Con todo mi silencio - Alfa y Omega

Todas las noches desde que mi hija nació, o, más aún, desde que estaba en el vientre materno hasta los 2 años, rezábamos el rosario antes de irnos a dormir. Ahora que es un poco más mayor y tenemos que adaptarnos, tenemos un variado programa de oración: unos días rezamos con la guitarra, otros, una decena del rosario, un padrenuestro, avemaría y gloria, el agua bendita, y siempre algo de oración espontánea. A veces también contamos un cuento.

Los domingos vamos a Misa, bendecimos la mesa, de vez en cuando hablamos de Jesús, tenemos cuadros de la Virgen por acá y por allá, crucifijos, estampitas, libros espirituales, celebramos las fiestas litúrgicas… Y a pesar de todo este arsenal pedagógico, el otro día, en un arranque de sinceridad, mi hija de 7 años me lo confesó: «Papá, no quiero rezar más». Y cada domingo la misma cantinela: «Papá, no quiero ir a la iglesia, es aburrido». Y yo pensaba: ¿dónde están esos niños que, como santa Teresita, se pasaban el día jugando con un altarcito en la casa? ¡Qué lucha contra los teléfonos móviles, contra YouTube, contra los videojuegos! ¡Qué lucha contra esta cultura de la muerte, contra las distracciones! Dios mío, ¿cómo se gana el pulso a una cultura entera?

Un día que me puse serio con el Señor se lo dije: «A ver si vas a dejar que mi hija se haga atea, ¿es que no me vas a ayudar?». Por si fuera poco, en nuestro carisma tenemos la llamada de asistir a la juventud. Por eso le volví a decir: «Si no soy capaz de transmitir la fe a mi hija, ¿cómo se la voy a transmitir a los jóvenes que me encomiendas? ¿No sería mejor un supercatequista de esos que hay por ahí?».
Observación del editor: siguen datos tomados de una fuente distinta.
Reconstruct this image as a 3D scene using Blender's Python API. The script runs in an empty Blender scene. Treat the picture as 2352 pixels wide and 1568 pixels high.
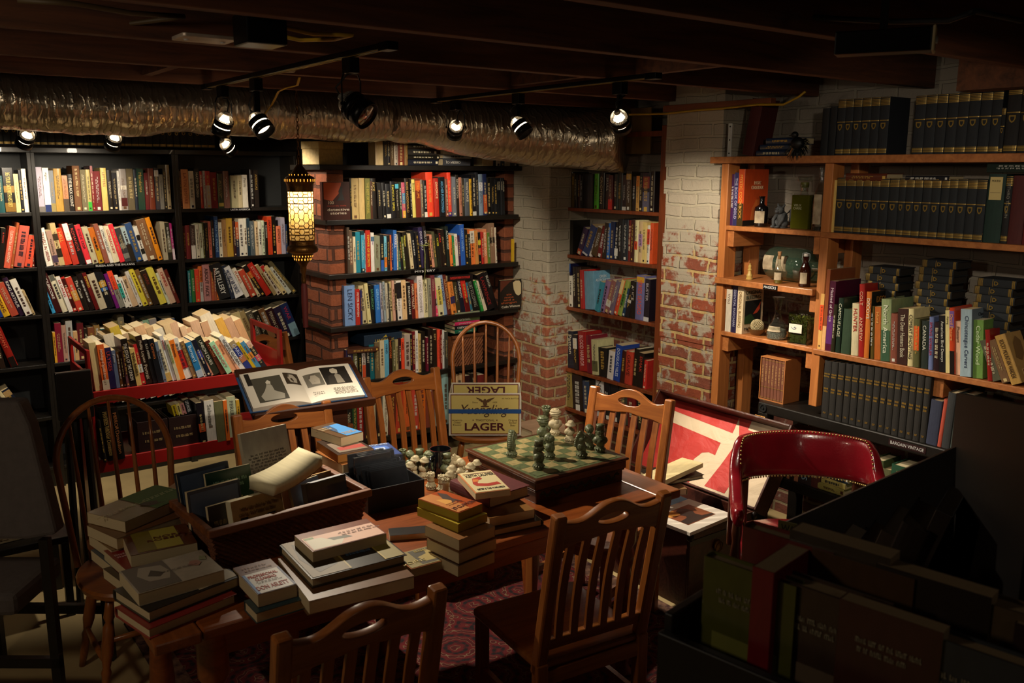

Algo parecido le dijo san Juan Diego a la Morenita cuando le mandaba a ver al obispo. Es típico. Al final todo lo hace Él, claro. Si Juan el Bautista gritaba en el desierto para suscitar la conversión de las gentes, yo le grito al Señor con todo mi silencio, cada noche, desde el desierto de mi corazón; yo, Antonio Martín de las Mulas, misionero de Jesucristo, siervo inútil.